Sunday, April 16, 2017

I Wrote This Song, Just Looking At YOU.

I could hear my breath quicken as I struggled to try and put words into my mouth as I see you there. 
It has been days that I have been trying so hard to tell you what is going on. I have been trying my level best to let you know what is up. Yet all you seem to do is to shut me down. It got me wondering, 
do you even deserve to know?
Honestly, I wish that there was a part of me that mattered to you. That a part of me that you would care. That I would be of importance to you. Why is it that I've always been running back again to you? 
Is this how it is supposed to feel like? You were amongst who I could turn to, but when you told me about all of it, for once I knew I should be happy for you. Advice, time, importance, I gave it all to you. Where else could I do wrong?
Is this how I am supposed to be feeling? Because if it is, I am sure as Hell I do not like it even for its tiniest bit. And if this is how our stories end, then perhaps, 
I should, learn to let go. But what if I refused to? 
After all, who are you to decide what is right and what is wrong in my life? Who are you to have the call as to who STAYS and who LEAVES my life? 
Why do you always make me listen to you despite the very sole fact that at the very end, you would leave. How do I do this tho? How do I do this, without you? 
Don't.
Please. Do something.

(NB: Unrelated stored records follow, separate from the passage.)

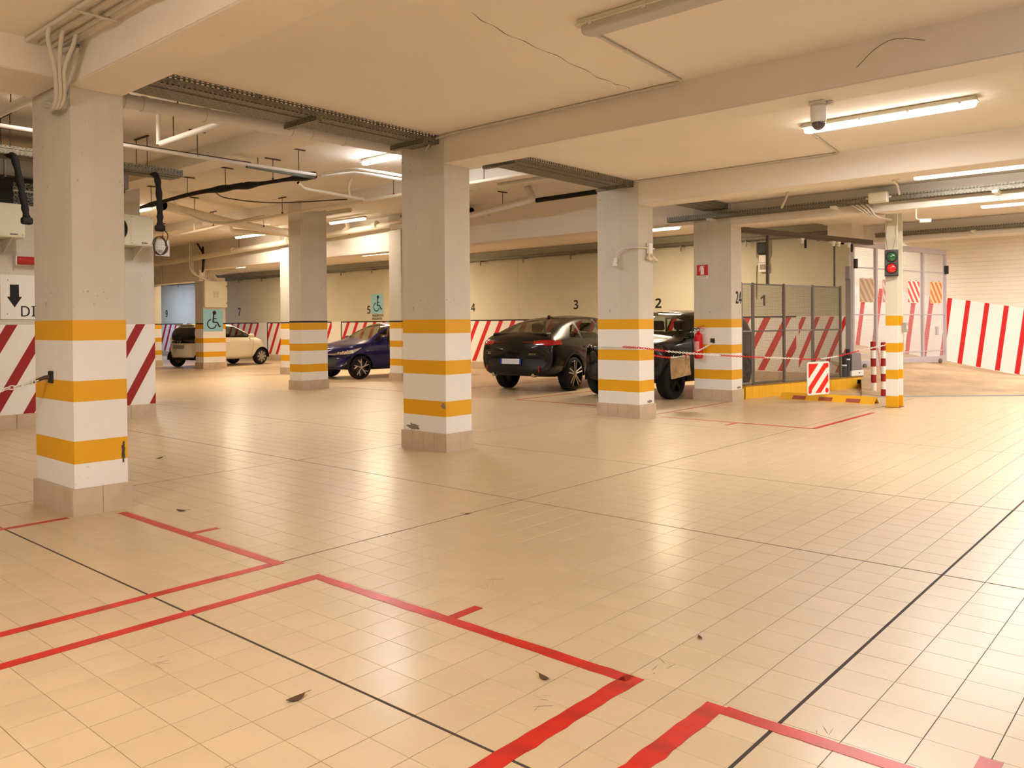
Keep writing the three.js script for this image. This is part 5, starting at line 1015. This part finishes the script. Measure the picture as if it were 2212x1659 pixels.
{
  const [x, z] = FP(3.99, -0.2);
  const t = thing('gate_motor', 'grey gate motor box with a white base on the yellow kerb', 'motor', [x, 0.262, z], FT); t.scale.x = 1.3;
  part(t, 'housing', (() => { const g = bbox(0.34, 0.40, 0.30, 0.035, 3), p = g.attributes.position; for (let i = 0; i < p.count; i++) if (p.getY(i) > 0) { p.setX(i, p.getX(i) * 0.90); p.setZ(i, p.getZ(i) * 0.9); } g.computeVertexNormals(); return g.translate(0, 0.32, 0); })(), std([0.52, 0.48, 0.49]));
  part(t, 'side_cover', bbox(0.05, 0.38, 0.28, 0.02).translate(-0.17, 0.31, 0), std([0.14, 0.17, 0.16]));
  part(t, 'base', bbox(0.38, 0.13, 0.32, 0.015).translate(0.01, 0.065, 0), M.white);
  part(t, 'lock', cyl(0.012, 0.02, 12).rotateX(Math.PI / 2).translate(0.05, 0.07, 0.16), M.blackPlastic);
  const post = (label, s, h) => { const [a, b] = FP(s, -0.12); const p = thing('photocell_post', label, 'post', [a, 0.25, b]); part(p, 'stem', cyl(0.05, h * 0.62, 20).translate(0, h * 0.31, 0), std([0.25, 0.25, 0.25])); part(p, 'white_ring', cyl(0.052, 0.03, 20).translate(0, h * 0.635, 0), M.white); part(p, 'head', cyl(0.048, h * 0.36, 20).translate(0, h * 0.82, 0), M.blackPlastic); };
  post('shorter dark photocell post with a white ring beside the gate motor', 3.58, 0.42); post('taller dark photocell post against the gate motor', 3.72, 0.62);
  const gp = thing('gate_post', 'pale steel gate guide post at the end of the fence', 'post');
  const [a, b] = FP(4.38, -0.48); part(gp, 'post_body', [cbox(a - 0.06, a + 0.06, 0.25, 2.6, b - 0.06, b + 0.06, 0.008), cbox(a - 0.10, a + 0.02, 2.45, 2.75, b - 0.05, b + 0.05, 0.008)], M.steelPaint);
}
{
  // wedge stop on the floor
  const t = thing('wheel_stop', 'yellow angled steel wheel stop with faded red blocks on the floor', 'wheel stop', [15.46, 0, -5.62], -Math.PI / 2 - 0.045);
  const prof = new THREE.Shape([[-0.02, 0], [0.10, 0.125], [0.13, 0.125], [0.26, 0], [0.245, 0], [0.118, 0.11], [0.0, 0]].map(p => new THREE.Vector2(...p)));
  const L = 1.78, seg = 7;
  const g = new THREE.ExtrudeGeometry(prof, { depth: L, bevelEnabled: false }).translate(0, 0, -L / 2).rotateY(Math.PI / 2);
  part(t, 'angle_plate', uvm(g.clone().translate(0, 0, 0.13)), M.yellow);
  for (const k of [1, 3, 5]) { const a = -L / 2 + k * L / seg, b = a + L / seg; part(t, 'red_block', patch([[a, 0.012], [b, 0.012], [b, 0.075], [a, 0.075]], (u, v, w) => [u, v + 0.002 * 0 + w, 0.152 - v * 0.96 + w + 0.001], 0.0015), std([0.62, 0.30, 0.22])); }
}
{
  // pole with traffic light
  const t = thing('steel_pole', 'cream steel I-section pole with yellow bands carrying the traffic light', 'pole', [15.045, 0, -4.32], 0);
  const H = [0, 0.20, 0.49, 0.65, 0.95, 1.11, 1.41, 1.58];
  const sect = (y0, y1, e) => [cbox(-0.145 - e, -0.125 + e, y0, y1, -0.10 - e, 0.10 + e, 0.003), cbox(0.125 - e, 0.145 + e, y0, y1, -0.10 - e, 0.10 + e, 0.003), cbox(-0.13, 0.13, y0, y1, -0.012 - e, 0.012 + e, 0.003)];
  part(t, 'pole_body', sect(0, 3.70, 0), M.cream);
  for (let k = 0; k < 7; k++) part(t, k % 2 ? 'white_band' : 'yellow_band', sect(H[k], H[k + 1], 0.0015), k % 2 ? M.bandWhite : M.bandYellow);
  part(t, 'cable', [sweep(curve([[-0.16, 3.2, 0.06], [-0.15, 2.95, 0.075], [-0.152, 2.7, 0.03]], 14), 0.006, 6), sweep(curve([[-0.16, 3.25, -0.05], [-0.155, 2.95, -0.08], [-0.155, 2.68, -0.05]], 14), 0.006, 6)], M.conduit);
  part(t, 'base_weld', [bbox(0.32, 0.012, 0.23, 0.004).translate(0, 0.004, 0)], std([0.5, 0.25, 0.1]));
  const u = thing('traffic_light', 'dark two-lamp traffic light with the red lamp lit on the pole', 'traffic light', [14.86, 2.26, -4.31], -Math.PI / 2 + 0.30);
  part(u, 'housing', bbox(0.215, 0.44, 0.10, 0.012).translate(0, 0.225, 0), std([0.29, 0.29, 0.27]));
  part(u, 'bottom_lip', bbox(0.215, 0.02, 0.12, 0.006).translate(0, 0.005, 0.01), M.blackPlastic);
  for (const [y, n, m] of [[0.325, 'green_lamp', new THREE.MeshPhysicalMaterial({ color: S2L([0.10, 0.36, 0.20]), roughness: 0.15, clearcoat: 1 })], [0.13, 'red_lamp', new THREE.MeshPhysicalMaterial({ color: S2L([0.75, 0.02, 0.03]), emissive: new THREE.Color(0.5, 0.004, 0.008), emissiveIntensity: 0.05, roughness: 0.15, clearcoat: 1 })]]) {
    part(u, n, new THREE.SphereGeometry(0.085, 28, 14, 0, Math.PI * 2, 0, 1.15).rotateX(Math.PI / 2).scale(1, 1, 0.6).translate(0, y, 0.035), m);
    part(u, 'lamp_ring', new THREE.TorusGeometry(0.082, 0.010, 8, 30).translate(0, y, 0.054), M.blackPlastic);
  }
  const rl = new THREE.PointLight(new THREE.Color(1, 0.03, 0.03), 0.004); rl.position.set(0, 0.13, 0.13); u.add(rl);
  const b = thing('switch_box', 'small grey key switch box on the side of the traffic light pole', 'electrical box', [15.14, 1.30, -4.19], 0);
  part(b, 'box', bbox(0.14, 0.16, 0.07, 0.01).translate(0.06, 0.08, 0.0), M.greyPaint); part(b, 'slot', bbox(0.04, 0.07, 0.01, 0.003).translate(0.06, 0.08, 0.036), M.white); part(b, 'pipe_run', pipe([[0.02, 0, 0], [0.02, -0.32, 0]], 0.018), M.cream);
  const j = thing('junction_box', 'cream junction box hung on the long cable tray', 'electrical box', [14.02, 3.50, -4.26], -Math.PI / 2);
  part(j, 'box', bbox(0.30, 0.17, 0.12, 0.02).translate(0, 0, 0.01), M.cream); part(j, 'lid', bbox(0.27, 0.14, 0.01, 0.006).translate(0, 0, 0.075), M.cream); part(j, 'gland', [-0.17, 0.17].map(x => cyl(0.016, 0.05, 12).rotateZ(Math.PI / 2).translate(x, 0, 0.01)), M.pvc);
  const c = thing('cable_bundle', 'bundle of white cables looping from the tray to the pole top', 'cable');
  part(c, 'cable', [0, 1, 2, 3].map(k => sweep(curve([[14.12, 3.46, -4.75 + k * 0.08], [14.2, 3.36, -4.62 + k * 0.06], [14.4, 3.25, -4.5 + k * 0.03], [14.85, 3.22, -4.34 + k * 0.012]], 24), 0.016, 8)), M.pvc);
  const cam = thing('security_camera', 'small bullet camera on a bent arm under the beam near the pole', 'camera', [14.30, 3.26, -3.72]);
  part(cam, 'arm', pipe([[0, 0.05, -0.05], [0, -0.12, -0.05], [0.02, -0.15, 0.02]], 0.012, 0.03), M.cream); part(cam, 'body', [cyl(0.032, 0.17, 18).rotateX(Math.PI / 2).rotateY(0.4).translate(0.03, -0.16, 0.08)], M.white); part(cam, 'lens', cyl(0.026, 0.01, 18).rotateX(Math.PI / 2).rotateY(0.4).translate(0.064, -0.16, 0.165), M.blackPlastic);
}
{
  const B = (label, x, y, z, h, tilt, n) => { const t = thing('bollard', label, 'bollard', [x, y, z]); t.rotation.z = tilt; const s = h / n; for (let k = 0; k < n; k++) part(t, k % 2 ? 'white_section' : 'red_section', cyl(0.052, s - 0.001, 22).translate(0, s * (k + 0.5), 0), (k + (n % 2 ? 0 : 1)) % 2 ? M.chainWhite : M.redDark); part(t, 'top_cap', cyl(0.05, 0.012, 22, 0.044).translate(0, h + 0.006, 0), M.redDark); };
  B('red and white banded bollard standing on the ramp edge, leaning slightly', 17.55, 0.06, -5.44, 1.0, 0.04, 6);
  B('red and white banded bollard on the tiles next to the pole', 16.92, 0, -5.06, 1.06, 0, 7);
}

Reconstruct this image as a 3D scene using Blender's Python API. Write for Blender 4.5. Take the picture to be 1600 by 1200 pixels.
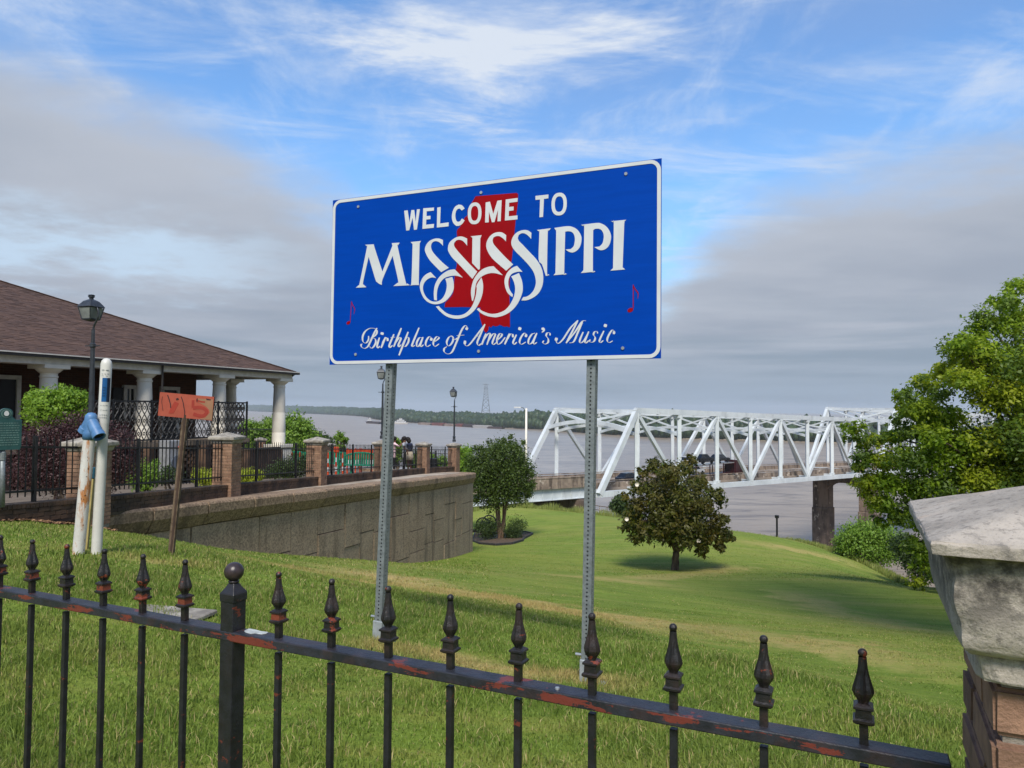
import bpy, bmesh, math, random
import numpy as np
from mathutils import Vector, Matrix, geometry
rnd = random.Random(7)
nr = np.random.default_rng(7)
PI = math.pi
R = math.radians
SC = bpy.context.scene
COL = SC.collection
for o in list(bpy.data.objects):
    bpy.data.objects.remove(o)

# ------------------------------------------------------------------ camera, sky, sun, exposure
F = 1150.0
PITCH = math.atan(40 / F)
ROLL = R(.4)
CAMR = Matrix.Rotation(PI / 2 + PITCH, 3, 'X') @ Matrix.Rotation(ROLL, 3, 'Z')
cam = bpy.data.cameras.new('camera')
cam.sensor_width = 36
cam.lens = 36 * F / 1600
cam.clip_start = .05
cam.clip_end = 40000
camo = bpy.data.objects.new('camera', cam)
camo.matrix_world = CAMR.to_4x4()
COL.objects.link(camo)
SC.camera = camo

def ray(px, py):
    d = CAMR @ Vector(((px - 800) / F, (600 - py) / F, -1))
    return d / d.y

def P(px, py, d):
    return ray(px, py) * d

EXPO = 0.62
SUN_DIR = Vector((-.04, -.68, .78)).normalized()      # towards the sun
SUN_E = math.asin(SUN_DIR.z)
SC.view_settings.view_transform = 'Standard'
SC.view_settings.look = 'None'
SC.view_settings.gamma = 1
SC.view_settings.exposure = EXPO
SC.view_settings.use_curve_mapping = False
sl = bpy.data.lights.new('sun', 'SUN')
sl.energy = 3.1
sl.angle = R(16)
sl.color = (1, .93, .82)
so = bpy.data.objects.new('sun', sl)
so.rotation_euler = (-SUN_DIR).to_track_quat('-Z', 'Y').to_euler()
so.location = (0, -5, 40)
COL.objects.link(so)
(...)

Erase this feelings off me. 
I would plead. I beg. I kicked and I cried. I would do whatever it takes just so I could take this off myself.
I could hear my breath quicken as I tried to put words into my mouth as I see you. I wanted to tell you, 
all of it. Every little details of it.
It was then when you asked if you could go first and you told me all about it. All about her. You said, you see your future in her. You see things in her that you don't in me. It honestly made me feel so used. Like you are done playing. So you decided to chuck me aside. You went running to her, once she calls. 
And honestly, it makes me sick to the core.
As much as it hurt even more, how do I tell myself that it isn't my loss to even begin with? To tell myself that I would be okay after making you my all. 
Every little details, tiniest most petite things, it was always you, who would have known of them first. 
It is okay. I'll danced it out. I'll be okay. I'll laughed it out. I'll be okay. Besides you've got her now. You're in good hands tho. She's there for you and vice versa. 
I should be happy. For you, for the very least. 
But this is me, swallowing my pride, knowing it was these insecurities that would be the end of me one day. You were right about one thing though. The worst memory out of this would have been the fact that she has won. That she won this war to replace me out in your life. For real, if this makes you happy, then I am leaving. I am walking for real.
And besides, it is your happiness that matters.
P.S. After all of these, 
how could I still tell you how I feel about you? 
Have a blessed Easter Celebration Year 2017, loves!